**WHAT IS REQUIRED:** Reproduce every entry exactly and leave its pictures out.

**RAW RECORDS:**
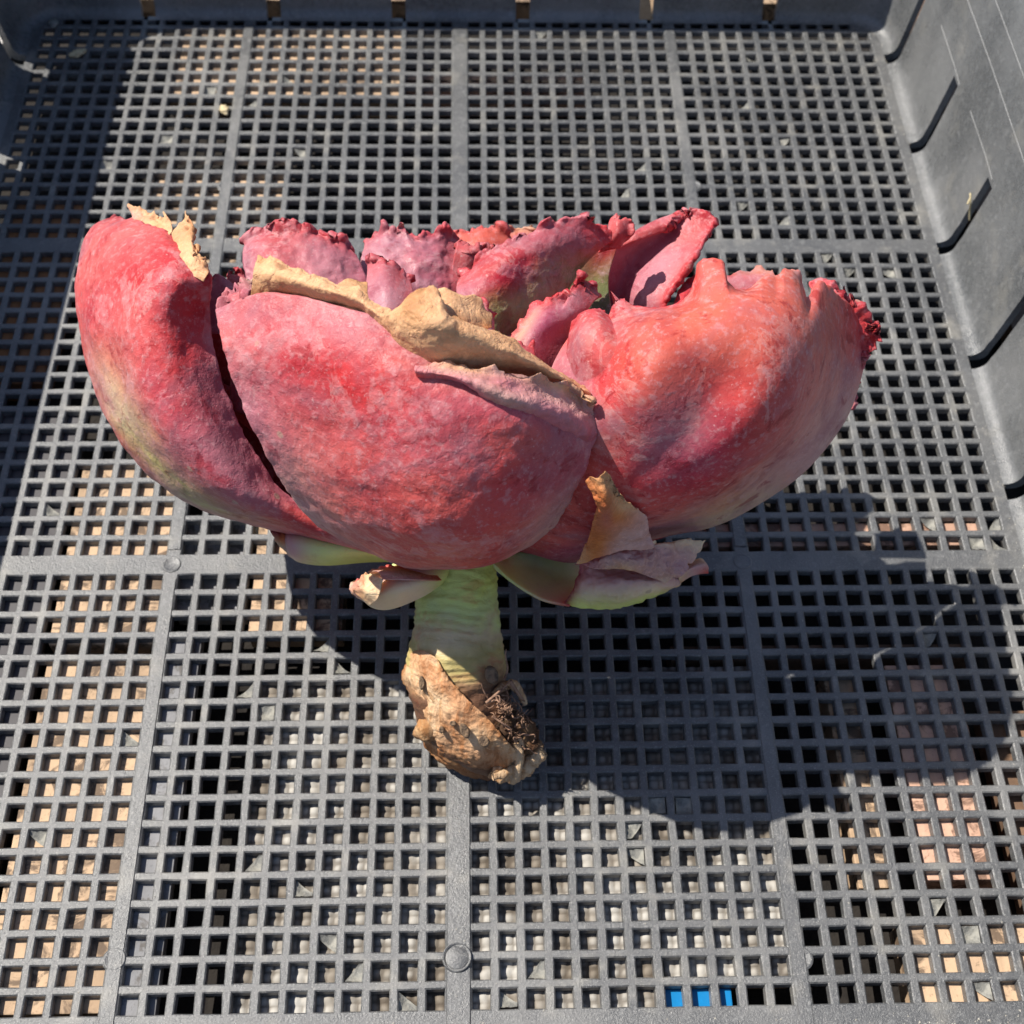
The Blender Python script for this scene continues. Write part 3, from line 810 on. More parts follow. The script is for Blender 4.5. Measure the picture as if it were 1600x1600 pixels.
# right rear leaf
leaf('leaf', [[(930, 500, -.4, 'K'), (960, 510, -.6, 'K'), (1000, 515, .2, 'D'), (1030, 510, .8, 'X')],
              [(938, 440, .2, 'V'), (970, 445, -.6, 'V'), (1006, 455, .4, 'M'), (1044, 462, 1.0, 'P')],
              [(952, 402, .4, 'M'), (995, 398, -.6, 'M'), (1040, 404, .2, 'M'), (1078, 412, .9, 'P')],
              [(980, 382, .4, 'P'), (1025, 370, -.3, 'M'), (1066, 370, .1, 'P'), (1100, 374, .5, 'P')],
              [(1046, 360, .2, 'P'), (1070, 338, -.1, 'P'), (1095, 328, 0, 'R'), (1118, 344, .2, 'R')]], M_INNER, plant, 70, 110, th=.45,
     crinkle=.07, cfreq=2.2, cedges='top right', cw=.04, bead=.26, seed=26, edgecol='R', ew=.06)
# long trough shaped centre leaf
leaf('leaf', [[(765, 530, 4.4, 'g'), (775, 530, 4.2, 'g'), (790, 525, 3.8, 'g'), (805, 520, 3.4, 'g'), (830, 512, 3.0, 'S')],
              [(730, 490, 4.6, 'V'), (765, 490, 4.4, 'O'), (805, 482, 3.9, 'G'), (845, 468, 3.3, 'G'), (885, 455, 2.4, 'g')],
              [(716, 458, 4.4, 'M'), (765, 450, 4.5, 'A'), (815, 435, 4.0, 'E'), (865, 418, 3.3, 'O'), (915, 412, 2.2, 'g')],
              [(714, 442, 3.8, 'P'), (770, 415, 4.3, 'A'), (825, 392, 4.0, 'X'), (885, 376, 3.3, 'A'), (945, 385, 2.2, 'E')],
              [(722, 430, 3.0, 'P'), (775, 390, 3.7, 'P'), (830, 362, 3.6, 'P'), (900, 345, 3.0, 'R'), (962, 370, 2.0, 'R')]], M_INNER, plant, 130, 90, th=.5,
     top=[(712, 446), (722, 428), (735, 420), (746, 402), (760, 396), (775, 390), (785, 380), (800, 376), (815, 366), (832, 360), (848, 352), (865, 346), (885, 342), (905, 340), (925, 345), (945, 356), (962, 374)],
     crinkle=.10, cfreq=2.2, bead=.34, seed=27, edgecol='R', ew=.12, wr=.05, wfreq=.5, blend=.3, cw=.08)
leaf('leaf', [[(935, 395, 1.6, 'A'), (955, 390, 1.8, 'A'), (975, 388, 1.6, 'P')], [(948, 365, 2.0, 'P'), (965, 365, 2.3, 'P'), (985, 366, 2.0, 'P')],
              [(952, 342, 2.0, 'P'), (968, 336, 2.3, 'P'), (986, 348, 2.0, 'P')]], M_INNER, plant, 36, 36, th=.3, crinkle=.2, cfreq=1.8, seed=28, cedges='top right')
# hollow of the trough, its shade put into dark leaf colours
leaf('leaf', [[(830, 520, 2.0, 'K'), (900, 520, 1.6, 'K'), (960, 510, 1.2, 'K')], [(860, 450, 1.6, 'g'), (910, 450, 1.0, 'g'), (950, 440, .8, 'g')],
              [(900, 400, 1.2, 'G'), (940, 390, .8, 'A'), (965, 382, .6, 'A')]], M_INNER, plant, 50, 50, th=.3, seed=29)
# small inner leaf in front of the hollow
leaf('leaf', [[(800, 590, 6.6, 'E'), (830, 590, 6.4, 'E'), (860, 585, 6.0, 'D'), (890, 575, 5.6, 'D')],
              [(795, 540, 6.2, 'H'), (830, 535, 6.4, 'V'), (865, 530, 5.9, 'V'), (905, 510, 5.2, 'E')],
              [(812, 510, 5.8, 'H'), (845, 500, 6.1, 'V'), (885, 490, 5.6, 'V'), (925, 475, 4.8, 'A')],
              [(835, 482, 5.2, 'M'), (862, 465, 5.4, 'P'), (900, 450, 4.8, 'P'), (942, 452, 4.2, 'P')]], M_INNER, plant, 80, 80, th=.4,
     top=[(815, 500), (832, 483), (848, 470), (868, 462), (888, 464), (894, 448), (906, 436), (918, 438), (932, 446), (945, 462)],
     crinkle=.12, cfreq=2.0, cedges='top left', bead=.34, seed=30, edgecol='R', ew=.08, blend=.3)
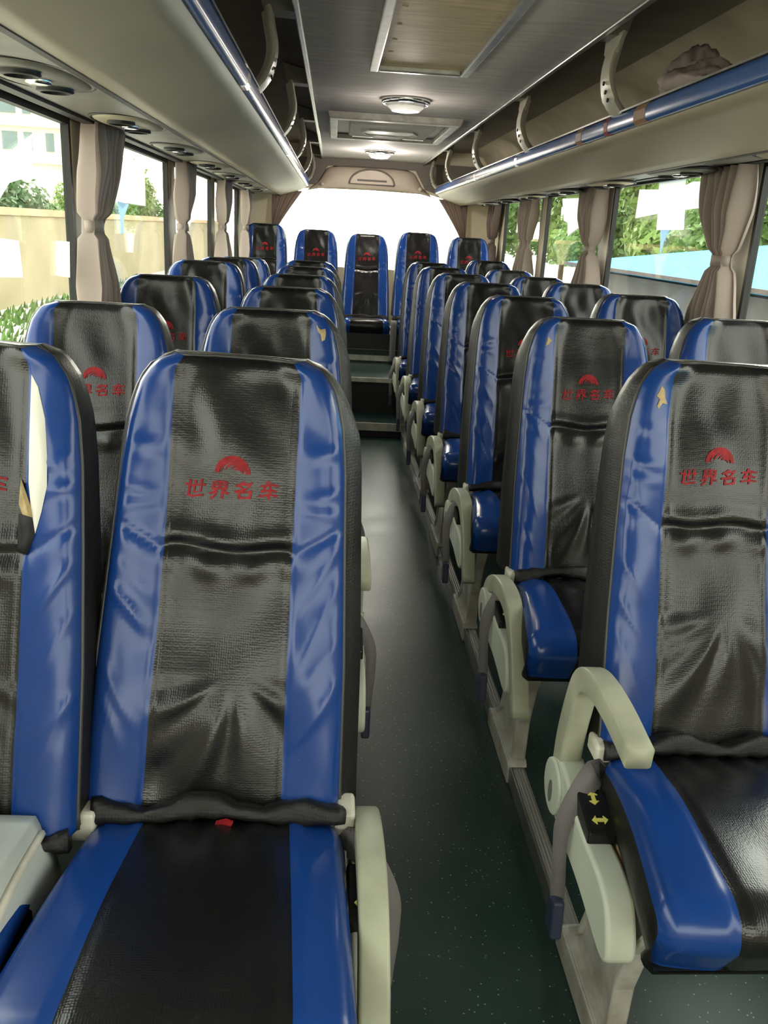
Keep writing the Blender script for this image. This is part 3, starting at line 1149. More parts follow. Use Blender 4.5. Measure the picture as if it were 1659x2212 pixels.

**REPLY TO THE EXERCISE:**
The Blender Python script for this scene continues. Write part 3, from line 810 on. More parts follow. The script is for Blender 4.5. Measure the picture as if it were 1600x1600 pixels.
# right rear leaf
leaf('leaf', [[(930, 500, -.4, 'K'), (960, 510, -.6, 'K'), (1000, 515, .2, 'D'), (1030, 510, .8, 'X')],
              [(938, 440, .2, 'V'), (970, 445, -.6, 'V'), (1006, 455, .4, 'M'), (1044, 462, 1.0, 'P')],
              [(952, 402, .4, 'M'), (995, 398, -.6, 'M'), (1040, 404, .2, 'M'), (1078, 412, .9, 'P')],
              [(980, 382, .4, 'P'), (1025, 370, -.3, 'M'), (1066, 370, .1, 'P'), (1100, 374, .5, 'P')],
              [(1046, 360, .2, 'P'), (1070, 338, -.1, 'P'), (1095, 328, 0, 'R'), (1118, 344, .2, 'R')]], M_INNER, plant, 70, 110, th=.45,
     crinkle=.07, cfreq=2.2, cedges='top right', cw=.04, bead=.26, seed=26, edgecol='R', ew=.06)
# long trough shaped centre leaf
leaf('leaf', [[(765, 530, 4.4, 'g'), (775, 530, 4.2, 'g'), (790, 525, 3.8, 'g'), (805, 520, 3.4, 'g'), (830, 512, 3.0, 'S')],
              [(730, 490, 4.6, 'V'), (765, 490, 4.4, 'O'), (805, 482, 3.9, 'G'), (845, 468, 3.3, 'G'), (885, 455, 2.4, 'g')],
              [(716, 458, 4.4, 'M'), (765, 450, 4.5, 'A'), (815, 435, 4.0, 'E'), (865, 418, 3.3, 'O'), (915, 412, 2.2, 'g')],
              [(714, 442, 3.8, 'P'), (770, 415, 4.3, 'A'), (825, 392, 4.0, 'X'), (885, 376, 3.3, 'A'), (945, 385, 2.2, 'E')],
              [(722, 430, 3.0, 'P'), (775, 390, 3.7, 'P'), (830, 362, 3.6, 'P'), (900, 345, 3.0, 'R'), (962, 370, 2.0, 'R')]], M_INNER, plant, 130, 90, th=.5,
     top=[(712, 446), (722, 428), (735, 420), (746, 402), (760, 396), (775, 390), (785, 380), (800, 376), (815, 366), (832, 360), (848, 352), (865, 346), (885, 342), (905, 340), (925, 345), (945, 356), (962, 374)],
     crinkle=.10, cfreq=2.2, bead=.34, seed=27, edgecol='R', ew=.12, wr=.05, wfreq=.5, blend=.3, cw=.08)
leaf('leaf', [[(935, 395, 1.6, 'A'), (955, 390, 1.8, 'A'), (975, 388, 1.6, 'P')], [(948, 365, 2.0, 'P'), (965, 365, 2.3, 'P'), (985, 366, 2.0, 'P')],
              [(952, 342, 2.0, 'P'), (968, 336, 2.3, 'P'), (986, 348, 2.0, 'P')]], M_INNER, plant, 36, 36, th=.3, crinkle=.2, cfreq=1.8, seed=28, cedges='top right')
# hollow of the trough, its shade put into dark leaf colours
leaf('leaf', [[(830, 520, 2.0, 'K'), (900, 520, 1.6, 'K'), (960, 510, 1.2, 'K')], [(860, 450, 1.6, 'g'), (910, 450, 1.0, 'g'), (950, 440, .8, 'g')],
              [(900, 400, 1.2, 'G'), (940, 390, .8, 'A'), (965, 382, .6, 'A')]], M_INNER, plant, 50, 50, th=.3, seed=29)
# small inner leaf in front of the hollow
leaf('leaf', [[(800, 590, 6.6, 'E'), (830, 590, 6.4, 'E'), (860, 585, 6.0, 'D'), (890, 575, 5.6, 'D')],
              [(795, 540, 6.2, 'H'), (830, 535, 6.4, 'V'), (865, 530, 5.9, 'V'), (905, 510, 5.2, 'E')],
              [(812, 510, 5.8, 'H'), (845, 500, 6.1, 'V'), (885, 490, 5.6, 'V'), (925, 475, 4.8, 'A')],
              [(835, 482, 5.2, 'M'), (862, 465, 5.4, 'P'), (900, 450, 4.8, 'P'), (942, 452, 4.2, 'P')]], M_INNER, plant, 80, 80, th=.4,
     top=[(815, 500), (832, 483), (848, 470), (868, 462), (888, 464), (894, 448), (906, 436), (918, 438), (932, 446), (945, 462)],
     crinkle=.12, cfreq=2.0, cedges='top left', bead=.34, seed=30, edgecol='R', ew=.08, blend=.3)
Keep writing the Blender script for this image. This is part 3, starting at line 1149. More parts follow. Use Blender 4.5. Measure the picture as if it were 1659x2212 pixels.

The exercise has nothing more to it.